[Exercise instructions]
Write out the material below again, unchanged.

<<<<

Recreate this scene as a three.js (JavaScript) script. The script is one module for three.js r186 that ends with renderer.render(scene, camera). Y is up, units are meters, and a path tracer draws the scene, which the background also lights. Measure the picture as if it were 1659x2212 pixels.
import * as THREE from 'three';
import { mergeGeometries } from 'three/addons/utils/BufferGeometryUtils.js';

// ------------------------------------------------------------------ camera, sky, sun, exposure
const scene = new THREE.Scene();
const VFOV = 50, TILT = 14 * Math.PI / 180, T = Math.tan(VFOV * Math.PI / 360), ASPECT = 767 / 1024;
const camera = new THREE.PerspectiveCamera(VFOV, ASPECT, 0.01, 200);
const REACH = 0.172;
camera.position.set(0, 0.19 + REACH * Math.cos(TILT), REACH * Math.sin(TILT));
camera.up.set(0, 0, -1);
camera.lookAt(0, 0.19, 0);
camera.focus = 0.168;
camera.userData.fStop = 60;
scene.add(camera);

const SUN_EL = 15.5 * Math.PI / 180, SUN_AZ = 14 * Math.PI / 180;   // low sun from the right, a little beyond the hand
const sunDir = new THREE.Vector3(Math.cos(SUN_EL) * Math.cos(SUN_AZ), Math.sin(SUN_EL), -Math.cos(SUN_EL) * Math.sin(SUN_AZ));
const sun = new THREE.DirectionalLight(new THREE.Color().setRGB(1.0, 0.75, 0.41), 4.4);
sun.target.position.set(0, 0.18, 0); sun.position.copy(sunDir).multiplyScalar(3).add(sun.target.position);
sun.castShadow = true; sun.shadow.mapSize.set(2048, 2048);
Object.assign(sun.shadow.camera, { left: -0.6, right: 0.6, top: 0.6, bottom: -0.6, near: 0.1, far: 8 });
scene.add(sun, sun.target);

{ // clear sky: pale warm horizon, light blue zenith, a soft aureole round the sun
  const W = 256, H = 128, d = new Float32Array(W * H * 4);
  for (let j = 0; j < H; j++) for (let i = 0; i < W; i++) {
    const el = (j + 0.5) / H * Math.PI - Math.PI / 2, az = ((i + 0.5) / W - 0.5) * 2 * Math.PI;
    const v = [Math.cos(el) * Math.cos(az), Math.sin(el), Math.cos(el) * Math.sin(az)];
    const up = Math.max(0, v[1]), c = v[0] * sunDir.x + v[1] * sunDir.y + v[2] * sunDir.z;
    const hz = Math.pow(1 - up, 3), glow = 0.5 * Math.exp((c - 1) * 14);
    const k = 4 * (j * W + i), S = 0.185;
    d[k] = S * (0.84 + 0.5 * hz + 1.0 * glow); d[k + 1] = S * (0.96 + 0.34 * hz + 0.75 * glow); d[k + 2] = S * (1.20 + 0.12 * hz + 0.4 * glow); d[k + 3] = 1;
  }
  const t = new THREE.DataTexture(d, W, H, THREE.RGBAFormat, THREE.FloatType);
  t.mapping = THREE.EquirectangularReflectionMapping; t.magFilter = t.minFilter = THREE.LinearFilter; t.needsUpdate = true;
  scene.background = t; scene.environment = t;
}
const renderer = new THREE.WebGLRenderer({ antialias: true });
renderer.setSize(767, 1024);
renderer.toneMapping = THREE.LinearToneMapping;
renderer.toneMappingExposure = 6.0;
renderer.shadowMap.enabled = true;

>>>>

[Correct response]
Recreate this scene as a three.js (JavaScript) script. The script is one module for three.js r186 that ends with renderer.render(scene, camera). Y is up, units are meters, and a path tracer draws the scene, which the background also lights. Measure the picture as if it were 1659x2212 pixels.
import * as THREE from 'three';
import { mergeGeometries } from 'three/addons/utils/BufferGeometryUtils.js';

// ------------------------------------------------------------------ camera, sky, sun, exposure
const scene = new THREE.Scene();
const VFOV = 50, TILT = 14 * Math.PI / 180, T = Math.tan(VFOV * Math.PI / 360), ASPECT = 767 / 1024;
const camera = new THREE.PerspectiveCamera(VFOV, ASPECT, 0.01, 200);
const REACH = 0.172;
camera.position.set(0, 0.19 + REACH * Math.cos(TILT), REACH * Math.sin(TILT));
camera.up.set(0, 0, -1);
camera.lookAt(0, 0.19, 0);
camera.focus = 0.168;
camera.userData.fStop = 60;
scene.add(camera);

const SUN_EL = 15.5 * Math.PI / 180, SUN_AZ = 14 * Math.PI / 180;   // low sun from the right, a little beyond the hand
const sunDir = new THREE.Vector3(Math.cos(SUN_EL) * Math.cos(SUN_AZ), Math.sin(SUN_EL), -Math.cos(SUN_EL) * Math.sin(SUN_AZ));
const sun = new THREE.DirectionalLight(new THREE.Color().setRGB(1.0, 0.75, 0.41), 4.4);
sun.target.position.set(0, 0.18, 0); sun.position.copy(sunDir).multiplyScalar(3).add(sun.target.position);
sun.castShadow = true; sun.shadow.mapSize.set(2048, 2048);
Object.assign(sun.shadow.camera, { left: -0.6, right: 0.6, top: 0.6, bottom: -0.6, near: 0.1, far: 8 });
scene.add(sun, sun.target);

{ // clear sky: pale warm horizon, light blue zenith, a soft aureole round the sun
  const W = 256, H = 128, d = new Float32Array(W * H * 4);
  for (let j = 0; j < H; j++) for (let i = 0; i < W; i++) {
    const el = (j + 0.5) / H * Math.PI - Math.PI / 2, az = ((i + 0.5) / W - 0.5) * 2 * Math.PI;
    const v = [Math.cos(el) * Math.cos(az), Math.sin(el), Math.cos(el) * Math.sin(az)];
    const up = Math.max(0, v[1]), c = v[0] * sunDir.x + v[1] * sunDir.y + v[2] * sunDir.z;
    const hz = Math.pow(1 - up, 3), glow = 0.5 * Math.exp((c - 1) * 14);
    const k = 4 * (j * W + i), S = 0.185;
    d[k] = S * (0.84 + 0.5 * hz + 1.0 * glow); d[k + 1] = S * (0.96 + 0.34 * hz + 0.75 * glow); d[k + 2] = S * (1.20 + 0.12 * hz + 0.4 * glow); d[k + 3] = 1;
  }
  const t = new THREE.DataTexture(d, W, H, THREE.RGBAFormat, THREE.FloatType);
  t.mapping = THREE.EquirectangularReflectionMapping; t.magFilter = t.minFilter = THREE.LinearFilter; t.needsUpdate = true;
  scene.background = t; scene.environment = t;
}
const renderer = new THREE.WebGLRenderer({ antialias: true });
renderer.setSize(767, 1024);
renderer.toneMapping = THREE.LinearToneMapping;
renderer.toneMappingExposure = 6.0;
renderer.shadowMap.enabled = true;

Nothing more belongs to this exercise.